If you want to be entered in the drawings for Lenora’s book, Heart of the Night, or Amanda Cabot’s Paper Roses, please leave a comment this week with your email address (if you don’t leave an email address you are not entered in the drawings–I have to be able to get in touch with you if you win), or you can email me at margaretdaley@gmail.com if you don’t want to leave your email address in order to enter the drawings. They end this Sunday evening.
Lenora Worth’s interview:
1. What made you start writing?
I knew I wanted to write when I was in the fourth grade and we were assigned a writing project. I loved every minute of it and I got a good grade on the project. I was hooked from then on.
2. How long have you been writing?
I’ve written all my life, throughout school and well into adulthood but I got serious after I got married and started reading romance and women’s fiction at night when my husband worked. When did you sell your first book? I sold my first book in 1993 (after many years of trying and after many rejections.
3. How do you handle rejections?
Not very well (grin.) I get a little upset and disappointed but through the years I’ve learned to accept rejections as part of this business. I eat chocolate and start a new project.
4. Why do you write?
Because it’s just in me to write. I can’t imagine NOT writing. It’s part of my life.
5. What would you be doing with your free time if you weren’t writing?
I’d read and take long walk and cook a complete meal from scratch, right down to the dessert!
6. What are you working on right now?
A continuity that is fascinating. I love the challenge of working with five other writers and the end results of our brainstorming. (Sometimes, however, I don’t have much hair left from pulling it out as I try to figure things out.)
7. Do you put yourself into your books/characters?
I think I do put a little of myself into every book. Not all at once, but from experience or little things that have happened to me might happen to one of my characters. I try to tap into my own emotions and reactions to show how a character might react or change—and grow (as I had to do.)
8. Tell us about the book you have out right now.
Right now, I’m excited about “Heart of the Night”. This is the second book in my CHAIM secret agent series. It’s about a man who has lost everything, including his faith and how he finds a reason to live and turn back to God. This character—Eli Trudeau came into the first book (Secret Agent Minister) and practically took over. So I knew I had to write his story. I have a third one out in March (Code of Honor) and I hope to write two more.

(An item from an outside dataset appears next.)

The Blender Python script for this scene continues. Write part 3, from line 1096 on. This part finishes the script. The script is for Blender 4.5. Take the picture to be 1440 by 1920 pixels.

9. Do you have any advice for other writers?
Just this—if you want to write, you will find a way to do it. This is a brutal, competitive business but you have to keep your eye on the prize. And you have to decide what that prize is—fame and fortune, or just writing because you love to do it.
10. How important is faith in your books?
Faith is very important in my books. I try to show God’s love through my characters and my stories. This is my way of witnessing my own faith and using a story to make a point.
11. What themes do you like to write about?
Forgiveness, redemption, hope and that love never fails.
12. What is your favorite book you’ve written and why?
Next to “Heart of the Night” I think it’s probably my very first Love Inspired “The Wedding Quilt.” It has special meaning because the emotions and events in that book were based on the death of my sister in a car wreck with a drunk driver. While the book is fiction, the emotions are very real.
13. What is your writing schedule like?
Crazy! My husband retired a few years ago, so my schedule has changed somewhat. I usually get started around ten or eleven in the morning and write straight through until around four PM. I try to write at least a scene or a chapter a day.
14. For Love Inspired you write for both the regular line and the suspense line. Which one do you like to do the most and why?
Oh, that’s tough. I love both. My heart will always belong to Love Inspired because that’s where I found my voice. But suspense is so much fun (a good way to let off some steam without getting arrested!)I’m blessed to be able to write both and I’m blessed to be able to write books with a faith element in them. And I try to never take that for granted!